start

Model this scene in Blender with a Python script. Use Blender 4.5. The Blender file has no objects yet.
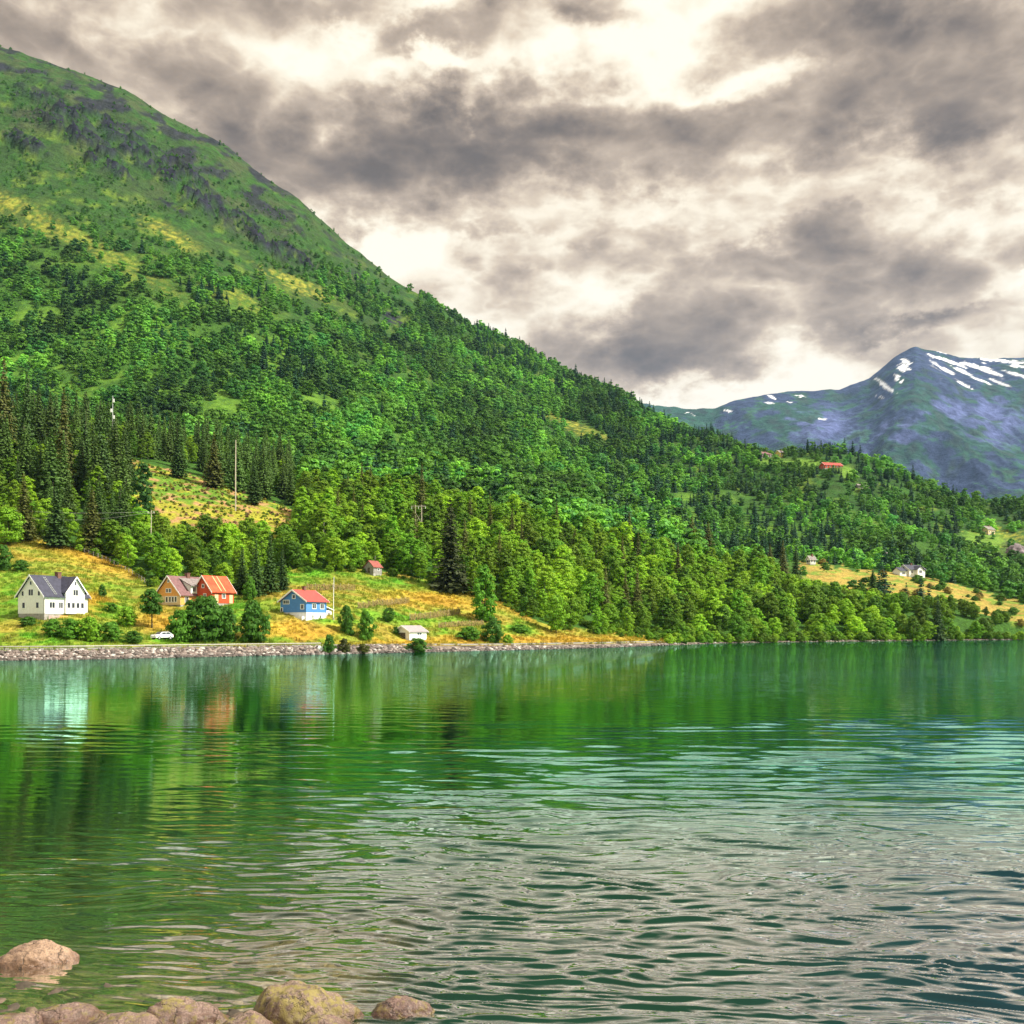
import bpy, math, random
import numpy as np
from mathutils import Vector, Matrix

R = math.radians
scene = bpy.context.scene
COL = scene.collection

# ------------------------------------------------------------------ camera
CAMH, F, HZ = 6.0, 1000.0, 625.0
cam = bpy.data.cameras.new('camera')
cam.sensor_width = 36.0
cam.lens = 36.0 * F / 1024.0
cam.shift_y = (HZ - 512.0) / 1024.0
cam.clip_start, cam.clip_end = 0.1, 40000.0
camo = bpy.data.objects.new('camera', cam)
camo.location = (0, 0, CAMH)
camo.rotation_euler = (R(90), 0, 0)
COL.objects.link(camo)
scene.camera = camo

# ------------------------------------------------------------------ sun
SUN_EL, SUN_AZ = R(45), R(104)          # azimuth clockwise from +Y (view direction)
sd = Vector((math.sin(SUN_AZ) * math.cos(SUN_EL), math.cos(SUN_AZ) * math.cos(SUN_EL), math.sin(SUN_EL)))
sl = bpy.data.lights.new('sun', 'SUN')
sl.energy = 5.0
sl.angle = R(2.5)
sl.color = (1.0, 0.95, 0.84)
so = bpy.data.objects.new('sun', sl)
so.rotation_euler = sd.to_track_quat('Z', 'Y').to_euler()
COL.objects.link(so)

scene.view_settings.view_transform = 'Standard'
scene.view_settings.look = 'None'
scene.view_settings.gamma = 1.0
scene.view_settings.exposure = 0.85
scene.cycles.max_bounces = 6
scene.cycles.transparent_max_bounces = 8
scene.cycles.volume_bounces = 0

# ------------------------------------------------------------------ node helpers
class NT:
    def __init__(s, tree):
        s.t = tree; s.n = tree.nodes; s.l = tree.links
    def new(s, typ, **kw):
        n = s.n.new(typ)
        for k, v in kw.items(): setattr(n, k, v)
        return n
    def put(s, sock, v):
        if isinstance(v, bpy.types.NodeSocket): s.l.new(v, sock)
        elif v is not None: sock.default_value = v
    def m(s, op, a, b=None, c=None, clamp=False):
        n = s.new('ShaderNodeMath', operation=op, use_clamp=clamp)
        for i, v in enumerate((a, b, c)):
            if v is not None: s.put(n.inputs[i], v)
        return n.outputs[0]
    def vm(s, op, a, b=None):
        n = s.new('ShaderNodeVectorMath', operation=op)
        s.put(n.inputs[0], a)
        if b is not None: s.put(n.inputs[1], b)
        return n.outputs['Value'] if op in ('LENGTH', 'DOT_PRODUCT', 'DISTANCE') else n.outputs[0]
    def noise(s, vec, scale, detail=4, rough=0.5, dist=0.0, color=False):
        n = s.new('ShaderNodeTexNoise')
        s.put(n.inputs['Vector'], vec)
        n.inputs['Scale'].default_value = scale
        n.inputs['Detail'].default_value = detail
        n.inputs['Roughness'].default_value = rough
        n.inputs['Distortion'].default_value = dist
        return n.outputs['Color' if color else 'Fac']
    def ramp(s, fac, stops, interp='LINEAR'):
        n = s.new('ShaderNodeValToRGB')
        n.color_ramp.interpolation = interp
        e = n.color_ramp.elements
        while len(e) < len(stops): e.new(0.5)
        for el, (p, c) in zip(e, stops):
            el.position = p
            el.color = (*c, 1) if len(c) == 3 else c
        s.put(n.inputs[0], fac)
        return n.outputs[0]
    def mix(s, fac, a, b, blend='MIX'):
        n = s.new('ShaderNodeMix', data_type='RGBA', blend_type=blend)
        s.put(n.inputs[0], fac)
        for i, v in ((6, a), (7, b)):
            if isinstance(v, tuple) and len(v) == 3: v = (*v, 1)
            s.put(n.inputs[i], v)
        return n.outputs[2]
    def maprange(s, v, a, b, c=0.0, d=1.0, smooth=True):
        n = s.new('ShaderNodeMapRange')
        if smooth: n.interpolation_type = 'SMOOTHSTEP'
        s.put(n.inputs[0], v)
        for i, x in enumerate((a, b, c, d)): n.inputs[i + 1].default_value = x
        return n.outputs[0]
    def vec(s, x, y, z):
        n = s.new('ShaderNodeCombineXYZ')
        s.put(n.inputs[0], x); s.put(n.inputs[1], y); s.put(n.inputs[2], z)
        return n.outputs[0]

# ------------------------------------------------------------------ sky
w = bpy.data.worlds.new('World')
scene.world = w
w.use_nodes = True
T = NT(w.node_tree)
T.n.clear()
out = T.new('ShaderNodeOutputWorld')
bg = T.new('ShaderNodeBackground')
T.l.new(bg.outputs[0], out.inputs[0])
sky = T.new('ShaderNodeTexSky', sky_type='NISHITA', sun_disc=False)
sky.sun_elevation = SUN_EL
sky.sun_rotation = SUN_AZ
tc = T.new('ShaderNodeTexCoord')
d = tc.outputs['Generated']
sx = T.new('ShaderNodeSeparateXYZ'); T.l.new(d, sx.inputs[0])
az = T.m('ARCTAN2', sx.outputs[0], sx.outputs[1])
el = T.m('ARCSINE', sx.outputs[2])
P0 = T.vec(az, el, 0.0)
# turbulent displacement of the bearings so that the cloud banks get torn edges
nz = T.noise(T.vec(az, T.m('MULTIPLY', el, 1.5), 0.37), 6.0, 7, 0.6, color=True)
off = T.vm('SUBTRACT', nz, (0.5, 0.5, 0.5))
offs = T.vm('MULTIPLY', off, (0.27, 0.20, 0.0))
P = T.vm('ADD', P0, offs)
CL = [  # px, py, rx, ry, amount (+ dark bank, - bright gap), as bearings seen from the shore
    (530,150,120,38,.55),(390,160,120,42,.42),(250,150,90,40,.30),(930,95,150,62,.55),(760,275,110,55,.50),(640,345,80,40,.40),
    (410,60,60,20,.35),(40,30,100,40,.36),(330,10,70,22,.30),(600,4,45,14,.35),(880,25,170,40,.35),(705,115,45,26,.25),
    (160,75,90,30,.12),(905,322,22,10,.3),(600,225,150,14,.22),(940,190,60,18,.22),(900,245,60,14,.16),(480,15,30,10,.2),
    (850,330,90,14,.18),(500,285,40,14,.15),
    (650,45,65,50,-.55),(430,92,70,16,-.45),(470,122,14,9,-.4),(765,80,60,16,-.34),(565,318,45,34,-.55),(880,165,120,22,-.32),
    (400,235,110,18,-.36),(420,270,60,30,-.32),(980,235,70,26,-.30),(720,378,120,14,-.36),(1010,286,16,10,-.5),(340,38,28,14,-.3),
    (780,212,110,12,-.25),(960,300,60,16,-.2),(205,100,26,16,-.2),(650,180,60,16,-.2),(420,20,40,12,-.2),
]
acc = T.m('MULTIPLY', T.m('SUBTRACT', T.noise(T.vec(az, T.m('MULTIPLY', el, 1.9), 1.3), 5.5, 8, 0.54), 0.5), 1.5)
# rounded billows: folded noise at three sizes
pv_ = T.vec(az, T.m('MULTIPLY', el, 1.75), 4.1)
pw_ = T.vm('ADD', pv_, T.vm('MULTIPLY', T.vm('SUBTRACT', T.noise(pv_, 14.0, 3, .5, color=True), (.5, .5, .5)), (.035, .035, 0)))
for (sc_, am_) in ((8.0, .55), (17.0, .30), (38.0, .13), (85.0, .06)):
    fold = T.m('ABSOLUTE', T.m('SUBTRACT', T.noise(pw_, sc_, 1.0, .45), 0.5))
    acc = T.m('MULTIPLY_ADD', T.m('SUBTRACT', T.m('MULTIPLY', fold, 2.6), .34), am_, acc)
for (cx, cy, rx, ry, a) in CL:
    A = math.atan2(cx - 512, F)
    E = math.atan2(HZ - cy, math.hypot(F, cx - 512))
    k = F / (F * F + (cx - 512) ** 2) * 1.0
    q = T.vm('SUBTRACT', P, (A, E, 0.0))
    q = T.vm('MULTIPLY', q, (1 / (rx * k), 1 / (ry * k * 0.85), 0.0))
    r2 = T.vm('DOT_PRODUCT', q, q)
    g = T.m('POWER', 2.71828, T.m('MULTIPLY', r2, -0.8))
    acc = T.m('MULTIPLY_ADD', g, a * (1.10 if a > 0 else .92), acc)
# overhead, out of view: bright sky added for the water's reflections and fill
acc = T.m('SUBTRACT', acc, T.m('MULTIPLY', T.maprange(el, .62, .95), .38))
dens = T.m('MULTIPLY_ADD', acc, 0.94, 0.345)
cloud = T.ramp(dens, [(0.0, (1.12, 1.02, .84)), (0.16, (1.0, .88, .68)), (0.30, (.76, .615, .45)), (0.44, (.545, .428, .312)),
                      (0.62, (.38, .29, .205)), (0.82, (.24, .18, .128)), (1.0, (.155, .115, .080))])
nsky = T.vm('MULTIPLY', sky.outputs[0], (0.08, 0.08, 0.08))
mixed = T.mix(0.95, nsky, cloud)
T.l.new(mixed, bg.inputs[0])
bg.inputs[1].default_value = 0.62
w.cycles.sampling_method = 'MANUAL'
w.cycles.sample_map_resolution = 1024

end

▶ **WHAT IS NEEDED**
Up to and including the line containing "scene.camera = camo", repeat every line from the start of the data, but none of the pictures.

▶ **SOLVED EXERCISE**
Model this scene in Blender with a Python script. Use Blender 4.5. The Blender file has no objects yet.
import bpy, math, random
import numpy as np
from mathutils import Vector, Matrix

R = math.radians
scene = bpy.context.scene
COL = scene.collection

# ------------------------------------------------------------------ camera
CAMH, F, HZ = 6.0, 1000.0, 625.0
cam = bpy.data.cameras.new('camera')
cam.sensor_width = 36.0
cam.lens = 36.0 * F / 1024.0
cam.shift_y = (HZ - 512.0) / 1024.0
cam.clip_start, cam.clip_end = 0.1, 40000.0
camo = bpy.data.objects.new('camera', cam)
camo.location = (0, 0, CAMH)
camo.rotation_euler = (R(90), 0, 0)
COL.objects.link(camo)
scene.camera = camo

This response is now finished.